Need for Policy Changes in Indian Aviation


Guwahati, Dec 18: According to Capt CS Randhawa, President of the Federation of Indian Pilots, the Indian government must revise its aviation policies to ensure the industry's survival. He highlighted that the privatization of key airports has led to a significant rise in parking and landing fees, further straining airlines.


In a recent interview, Capt Randhawa noted the increasing difficulties airlines face in the current environment, with several companies already shutting down. Notably, airlines such as Jet Airways, Go Air, and Kingfisher Airlines have ceased operations due to escalating operational expenses.


He emphasized that costs related to fuel, parking, and navigation taxes are surging, while airlines must also manage salaries for pilots, crew, and ground staff.


The privatization of airports has resulted in parking and landing fees increasing by four to five times, adding to the financial burden on airlines.
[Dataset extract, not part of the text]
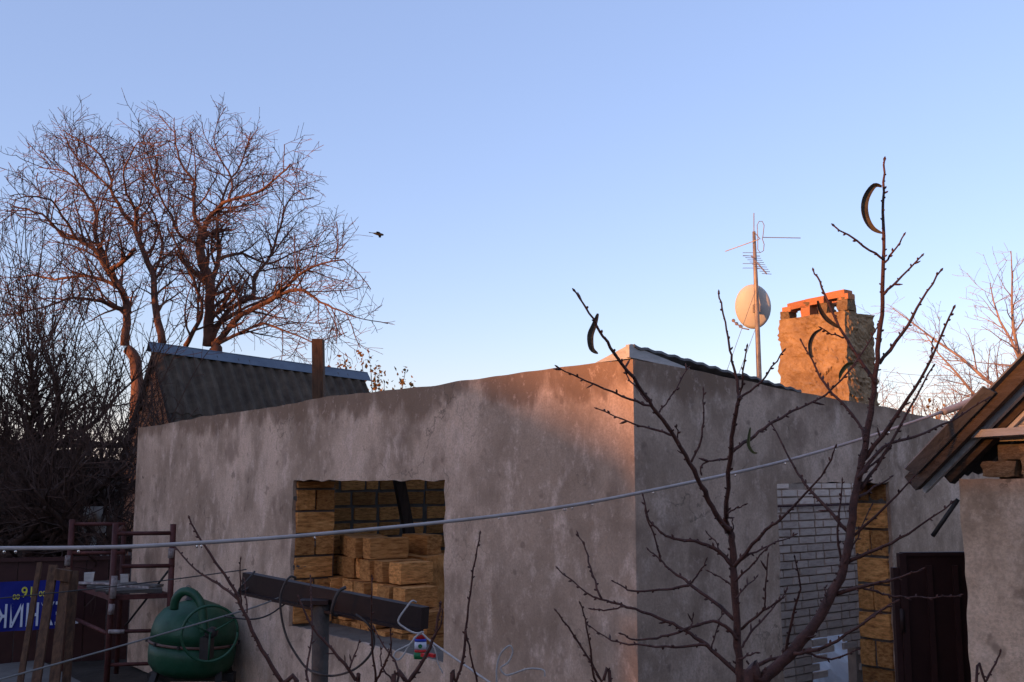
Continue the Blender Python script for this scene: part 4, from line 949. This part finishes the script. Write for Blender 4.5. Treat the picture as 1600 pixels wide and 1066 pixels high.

For the sector to thrive, government policy adjustments are crucial, he stated.


Capt Randhawa revealed that Indigo Airlines currently holds a 67% share of the Indian civil aviation market. He noted that while many airlines have collapsed, Indigo has successfully acquired most of their aircraft.


He expressed concern that other airlines, such as Air India, missed opportunities to acquire planes from defunct carriers, leading to Indigo's dominance in the market.


Furthermore, he mentioned that Indigo's profitability stems from requiring ground and airport staff to work overtime.


When asked if Indigo Airlines compelled pilots to work beyond their hours, Capt Randhawa clarified that pilots cannot be forced to exceed their limits, but the airline has not adhered to regulations concerning ground staff.


Discussing the recent turmoil in the aviation sector, he attributed it to Indigo's monopoly, suggesting that the crisis was anticipated. He pointed out that the crisis began on December 2 and peaked on December 5, resulting in the cancellation of 1,500 Indigo flights. Despite pilots being available, planes remained grounded due to a software update that the airline failed to manage effectively.


On the topic of foreign airlines operating in India, Capt Randhawa stated that while 49% foreign direct investment is permissible, Indian entities must hold a 51% stake. He noted that major Indian corporations like Reliance and Adani Group have yet to express interest in the aviation sector.


He concluded that without significant policy changes and reduced taxes, it is improbable that major Indian firms will invest in the aviation industry.